In the five months since Marcelle’s birth, Vincent had painted the matronly Augustine several times—with and without her baby. When the photograph of his own mother arrived in September, his ambition redoubled. By mid-December, he had painted the postman’s wife so many times that her patience for the strange painter from the North had apparently reached its limit: Vincent had to launch his latest attempt by tracing one of his previous portraits.
Layering his own family longings onto the ubiquitous image of the Holy Family—especially the Virgin and Child that gazed beatifically from every shrine and festival and fireside crèche in Provence—he filled a big canvas with the most consoling image he could imagine. “As one whom his Mother comforteth,” he had written from England in 1876, at another moment of existential dread, “so I will comfort you, saith the Lord.” In Isleworth, he had poured his heartbreak not into art, but into sermons (“the journey of our life goes from the loving breast of our Mother on earth to the arms of our Father in heaven”) and into thousands of lines of poetry carefully transcribed into the guestbook of Annie Slade-Jones, another paragon of maternal fecundity and comfort. In 1882, abandoned by family and friends, he had dreamed a reverie of Sien and her newborn as “that
eternal poetry of Christmas night with the infant in the stable … a light in the darkness, a brightness in the middle of a dark night.”
Just as he had turned Patience Escalier into a rustic saint, and himself into a
bonze
priest, he slowly transformed the coarse, harried postman’s wife into an icon of motherhood.

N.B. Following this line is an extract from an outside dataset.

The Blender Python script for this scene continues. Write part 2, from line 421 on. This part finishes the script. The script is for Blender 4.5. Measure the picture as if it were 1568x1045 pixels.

The great mountain of her bosom he rendered in flowing curves and full, fruitlike ripeness. He clothed her in a simple buttoned bodice, not the flimsy, wrinkled frock of previous portraits. He raised her forehead to match the Virgins of his memory, and slimmed her formidable jowls and prominent chin to a maidenly point. He transformed her lips from the raw flesh of previous attempts to a bright ruby red and made her eyes sparkle with irises of a sublime, otherworldly green. Her hair, before always loosely swept up and tousled by labor, now formed into a crown of braids, as perfect as a porcelain figurine.
He filled this Daumier cartoon of indomitable provincial maternity with the most consoling palette he could devise—“a lullaby of colors,” he called it: for the bodice, a deep and somber green accented at the cuffs and collar with the tenderest baby blue; the broad, high-waisted skirt, light green against the earth-red chair and vermilion floor—a graduated scale of contrasts calculated to soothe the eye, not jolt it. “As an impressionist arrangement of colors,” he wrote, “I have never devised anything better.” For the face, he worked and reworked yellows and pinks to give her countenance light and life, and he crowned her with a halo of orange and yellow hair—like his own—the shining Delacroix nimbus that marked all his attempts to render the ultimate consolation of Christ.